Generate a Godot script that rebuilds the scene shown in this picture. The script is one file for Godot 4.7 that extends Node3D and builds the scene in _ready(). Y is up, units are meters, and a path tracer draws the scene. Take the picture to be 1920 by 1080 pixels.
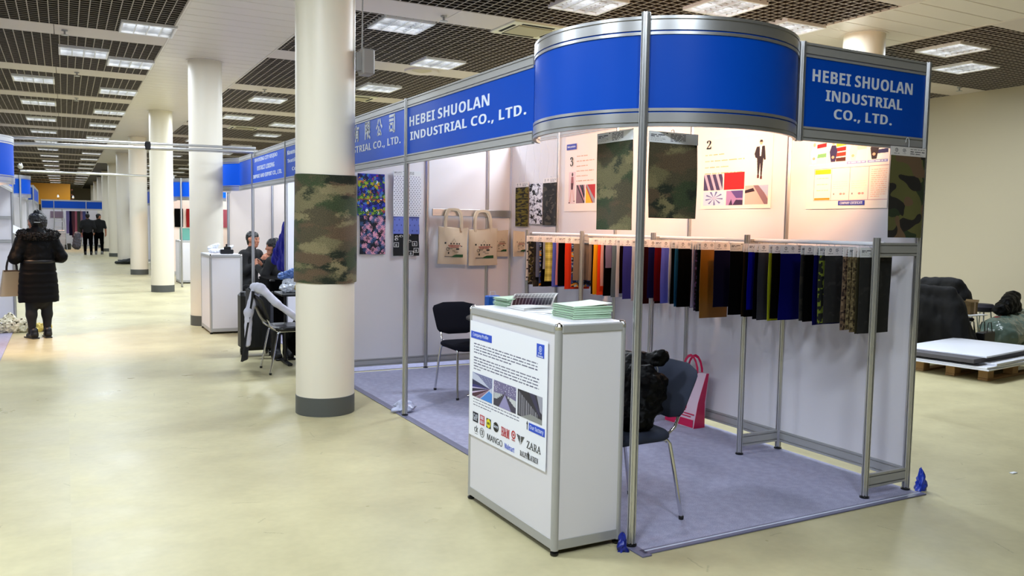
extends Node3D
# An exhibition hall with modular booths. x: right of the aisle, -z: down the aisle, metres.
const XF := 2.354   # front line of the right-hand row of booths
const XB := 4.354   # their back wall
const Z0 := -3.1135 # near end of the nearest booth
const TOP := 2.49   # height of the booth frames
const CEIL := 3.82
var M := {}
var T := {}
var cache := {}
var used := {}
var rng := RandomNumberGenerator.new()

func _ready() -> void:
	rng.seed = 20240611
	camera_and_light()
	textures()
	materials()
	hall()
	lamps()
	main_booth()
	swatch_rack()
	counter_and_brochures()
	booth_things()
	column_things()
	right_row()
	left_row()
	far_end()
	people()
	storage_corner()

func camera_and_light() -> void:
	var cam := Camera3D.new()
	cam.name = "camera"
	var yaw := deg_to_rad(28.389)
	var pitch := deg_to_rad(-4.233)
	var roll := deg_to_rad(0.986)
	var fw := Vector3(sin(yaw) * cos(pitch), sin(pitch), -cos(yaw) * cos(pitch))
	var r0 := Vector3(cos(yaw), 0, sin(yaw))
	var u0 := r0.cross(fw)
	var r := r0 * cos(roll) + u0 * sin(roll)
	var u := u0 * cos(roll) - r0 * sin(roll)
	cam.transform = Transform3D(Basis(r, u, -fw), Vector3(0, 1.517, 0))
	cam.fov = rad_to_deg(2.0 * atan(540.0 / 1553.0))
	cam.near = 0.05
	cam.far = 300.0
	add_child(cam)
	cam.current = true
	var we := WorldEnvironment.new()
	we.name = "hall_environment"
	var e := Environment.new()
	e.background_mode = Environment.BG_COLOR
	e.background_color = Color(0.5, 0.5, 0.5)
	e.tonemap_mode = Environment.TONE_MAPPER_LINEAR
	e.tonemap_exposure = 1.0
	e.sdfgi_enabled = true
	e.ssao_enabled = true
	e.ssil_enabled = true
	we.environment = e
	add_child(we)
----
→ **YOUR INSTRUCTIONS**
Report how many lines in the data contain the word "extends", with no words besides the number.

→ **EXERCISE OUTPUT**
2